To add insult to injury, the third of
Tottenham's goals was clearly offside too, with Harry Kane stroking in the
rebound from Eriksson's majestic free-kick. Kane was clearly offside when the
free kick was taken, rendering his effort when the ball smacked back to his
feet off the crossbar illegal.
That he appeared to have
ramped up his ideas on offside and how it should be interpreted was strange in the extreme, as, by the time Spurs came north for the return game, the rule did not appear
to bother him unduly at all. He had at least significantly reinterpreted his views
on how handball works and Raheem Sterling's backwards blocking of a free-kick, which ended up hitting him in the kidneys, went down as a special moment in the career of a special referee.

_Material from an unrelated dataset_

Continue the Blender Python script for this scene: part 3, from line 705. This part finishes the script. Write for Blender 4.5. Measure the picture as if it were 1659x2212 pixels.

That he has now stirred the loins of City's red cousins after the Premier League derby, when he allowed Claudio Bravo's erratic debut shenanigans to go unpunished with red. More recently he again did them the disservice against Burnley of apparently playing such an active part in the away side's 0.0 draw that Mourinho had to volley abuse at him in the tunnel at half time. This altercation saw Mourinho sitting sullenly in the stands for the 2nd half, having received a red card from Clattenburg. That he was also the man in the middle for City's 6-1 Old Trafford demolition in 2012-13 will not have been forgotten in those parts.
Unfortunately, the well-used homily that my enemy's enemy if my friend, doesn't quite work in this case. For Clattenburg's every appearance at the Etihad brings sighs of disappointment from the stands.
When he has finally left the green fields of England for the last time, he will be
remembered for the enormous fuss he has caused down the years and you get the feeling
that is probably how he would have liked it.